Согласно этому признанию Белого, отождествление Софьи Петровны с куклой – проявление тенденции к расщеплению целостной жизни, осмеянию воплощенных в этом персонаже «положительных установок» («Она – эманация бога, „София“»). Источником такой тенденции в своем индивидуальном мифе Белый считает Петербург, поэтому, уловив созвучные своему мифу смыслы у Гоголя, распространяет миф на творческую биографию предшественника. Так, пустота, бывшая мнимой, становится подлинной, «запустение» и расщепление сферы духа, которой принадлежит «софийная» половина Лихути-ной, превращает персонажа в воплощение доминирующей телесности, кукольности. Тенденция эта пред-задана, и к моменту начала действия персонаж (Лихутина) уже является таковым, вопрос развития персонажа переходит в плоскость количества – количества телесности. Телесность основных женских персонажей, будто бы из-за распирающей их пустоты, в ходе развития сюжета и в «засюжетной» перспективе разрастается. Из четвертой картины становится известно, что материала на шелковые кружева (блонды) не хватило: «Софья Петровна. …не говорила модистка про блонды? / Марфушка. Материала, сказывала она, не хватило» [5, с.77]. Данную деталь можно считать указанием на увеличивающиеся формы Лихутиной, что подтверждается характеристиками персонажа в «сириновской» редакции романа «Петербург» (неотъемлемой части генеалогии персонажа): «Одевалась Софья Петровна в черное шерстяное платье с застежкой на спине, облекавшее ее роскошные формы; если я говорю роскошные формы, это значит, что словарь мой иссяк, что банальное слово „роскошные формы” обозначает для Софьи Петровны как-никак, а угрозу: преждевременную полноту к тридцати годам» [6, с.60].

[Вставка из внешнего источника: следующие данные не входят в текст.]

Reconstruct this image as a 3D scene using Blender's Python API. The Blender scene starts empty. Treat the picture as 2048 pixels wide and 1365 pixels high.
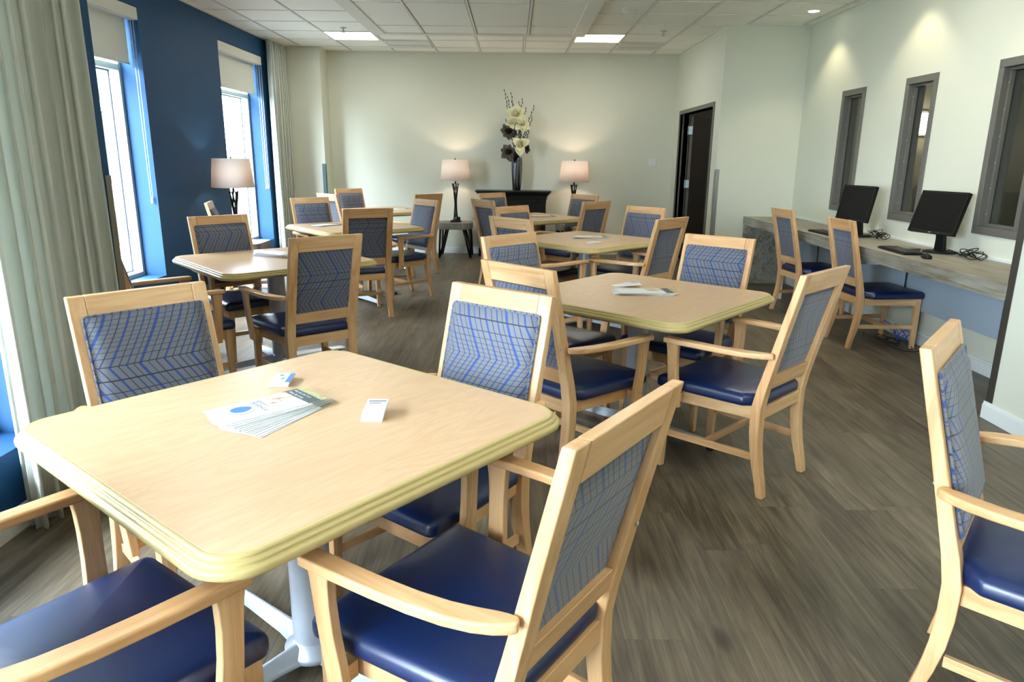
import bpy, bmesh, math, random
from mathutils import Vector, Matrix
random.seed(7)
C = bpy.context.scene.collection
S = bpy.context.scene
PI = math.pi
sin, cos = math.sin, math.cos
K = .925        # brings the measured room, table and chair positions to metres

# ------------------------------------------------------------------ camera, world, lights, exposure
cd = bpy.data.cameras.new('camera'); cam = bpy.data.objects.new('camera', cd); C.objects.link(cam)
cd.sensor_fit = 'HORIZONTAL'; cd.sensor_width = 36; cd.lens = 36*1413.48/2048; cd.clip_start = .05; cd.clip_end = 200
P_, R_ = .2546, .0104
up = Vector((0, sin(P_), cos(P_))); fw = Vector((0, cos(P_), -sin(P_))); rt = Vector((1, 0, 0))
r2 = rt*cos(R_)+up*sin(R_); u2 = up*cos(R_)-rt*sin(R_)
m = Matrix((r2, u2, -fw)).transposed().to_4x4(); m.translation = Vector((0, 0, 1.4375))
cam.matrix_world = m; S.camera = cam

S.view_settings.view_transform = 'Standard'; S.view_settings.look = 'None'
S.view_settings.gamma = 1; S.view_settings.use_curve_mapping = False; S.view_settings.exposure = 0.14
S.cycles.use_denoising = True; S.cycles.max_bounces = 10; S.cycles.diffuse_bounces = 6
S.cycles.glossy_bounces = 4; S.cycles.transparent_max_bounces = 12; S.cycles.sample_clamp_indirect = 6
S.cycles.caustics_reflective = False; S.cycles.caustics_refractive = False

SKY = 60.0
w = bpy.data.worlds.new('world'); S.world = w; w.use_nodes = True
bg = w.node_tree.nodes['Background']; bg.inputs[0].default_value = (.77, .885, 1.0, 1); bg.inputs[1].default_value = SKY
sd = bpy.data.lights.new('sun', 'SUN'); sd.energy = 3; sd.angle = .02; sd.color = (1, .96, .9)
so = bpy.data.objects.new('sun', sd); C.objects.link(so); so.rotation_euler = (math.radians(-12), math.radians(42), 0)

def portal(name, loc, rot, sx, sy):
    d = bpy.data.lights.new(name, 'AREA'); d.shape = 'RECTANGLE'; d.size = sx; d.size_y = sy
    d.cycles.is_portal = True
    o = bpy.data.objects.new(name, d); C.objects.link(o); o.location = loc; o.rotation_euler = rot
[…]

Персонаж Анна Петровна Аблеухова представляет собой результат развития полноты, а не его предпосылки. После возвращения героини этот факт неоднократно обыгрывается в репликах лакеев и в ремарке: «Справа налево на тротуар выходит Аполлон Аполлонович…; он согнул ручку калачиком; на нее опирается грузная полная дама в пальто не нынешних фасонов, с двойным подбородком, лет сорока шести» [5, с.161]. Кроме гипертрофированной телесности и кукольности (эмблем пустоты), рассматриваемые женские персонажи способствуют генерированию подобных эмблем более завуалированными способами. Оба они вовлечены в общее циркулирование (от лат. circulus – круг) наиболее совершенным образом из всех персонажей: своим возвращением они «очерчивают» идеальные неразомкнутые сюжетные кольца. Анна Петровна возвращается в дом Аблеуховых, только прибавив в весе, Софья Петровна возвращается с бала, персонаж ее при этом не претерпевает никаких изменений, инициатива, перехваченная ими у мужских персонажей, превращается ими в «ноль» – круг, сюжетное кольцо, пустоту.
Знаковым в таком контексте является именование «Кукой» Николая Аполлоновича матерью. «Милый Кука, мой мальчик любимый!..» [5, с.189] – данная реплика первое, что произносится Анной Петровной при первой после разлуки встрече (десятая картина). Слово «Кука» настойчиво (восемь раз) повторяется персонажем в тексте восьмой и десятой картин. Связь значения лексемы «Кука» с лексемой «кукиш» (их объединяет общий корень [7, с.213]) и, следовательно, с семантическим полем «пустота» создает пересечение мотивных ответвлений «пустотности» женских и мужских персонажей. Нарастание мотива происходило через элементность структуры персонажей в неартикулированном непосредственно виде, либо артикулировалось на периферии («кукиш»), постепенно приближаясь к центру творимого пьесой городского пространства – дом Аблеуховых. Артикуляция невыразимого по своей сущности (точнее – «бессущностности») знаменует окруженность персонажей кольцом пустоты, преодолеть его возможно только посредством разрыва. Взрыв бомбы, по замыслу Белого, очевидно, обозначает размыкание круга («запустение мерзости») в спираль символизма.